Berlins Behörden steht eine Pensionierungswelle bevor, aber der Landesrechnungshof hat die Methoden der Personalplanung des Senats für Bezirke und Hauptverwaltungen in seinem letzten Jahresbericht heftig kritisiert. Warum bekommt man nicht einmal das geregelt?
Es gibt keine zentrale Personalplanung, jedes Fürstentum wurschtelt für sich. Dabei wäre eine zentrale Verantwortlichkeit essenziell, weil die Sparpolitik beendet wurde und wieder Leute eingestellt werden. Um Wissen weiterzugeben, müssten die neuen Beamten und Angestellten parallel zu den alten arbeiten. Das plant aber niemand. Das würde auch Geld kosten.
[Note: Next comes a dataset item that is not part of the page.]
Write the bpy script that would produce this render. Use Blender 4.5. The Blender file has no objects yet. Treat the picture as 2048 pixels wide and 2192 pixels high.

Ich erwarte, dass die Leistungen beispielsweise in den Bürgerämtern noch schlechter werden, wegen zu wenig qualifiziertem Personal.
Die designierte Regierende Bürgermeisterin Franziska Giffey (SPD) will einen „Verfassungskonvent“ einberufen, um eine funktionierende Verwaltung zu schaffen. Wie sehen Sie die Erfolgsaussichten?
Es wird das x-te Gremium, das sich mit dem Thema befasst. Es kann nur funktionieren, wenn vorher klar ein Zeitrahmen und ein Ziel festgelegt werden. Vor allem muss am Ende ein Gesetz formuliert sein. Sonst kommt wieder nur ein Bericht heraus, der in der Schublade landet.
Wären Sie der König von Berlin, was würden Sie tun?
Ich würde verordnen, dass eindeutig festgelegt wird, wofür der Senat und wofür die Bezirke verantwortlich sind. Ich würde eine präzise, zentrale Personalplanung einführen. Ich würde die Personalentwicklung verbessern, mit Qualifizierung der Mitarbeiter und Rotation durch die Verwaltungen. Ich würde die vorhin beschriebene Überbürokratisierung beenden, und vor allem das politische Bezirksamt einführen.
Warum das?
Bezirksbürgermeister und Stadträte werden bislang nach Proporz besetzt, jede Partei erhält nach ihrer Stärke in der Bezirksverordnetenversammlung Posten. Damit sind die Bezirksämter nicht handlungsfähig – und die Bürger wissen nicht, wen sie für gute Leistung loben oder wegen schlechter Amtsführung abwählen sollten. In einem politischen Bezirksamt dagegen bestimmt die Mehrheit der BVV dessen Mitglieder, und es wird den Wählern deutlich, welche Parteien gut oder schlecht gearbeitet haben.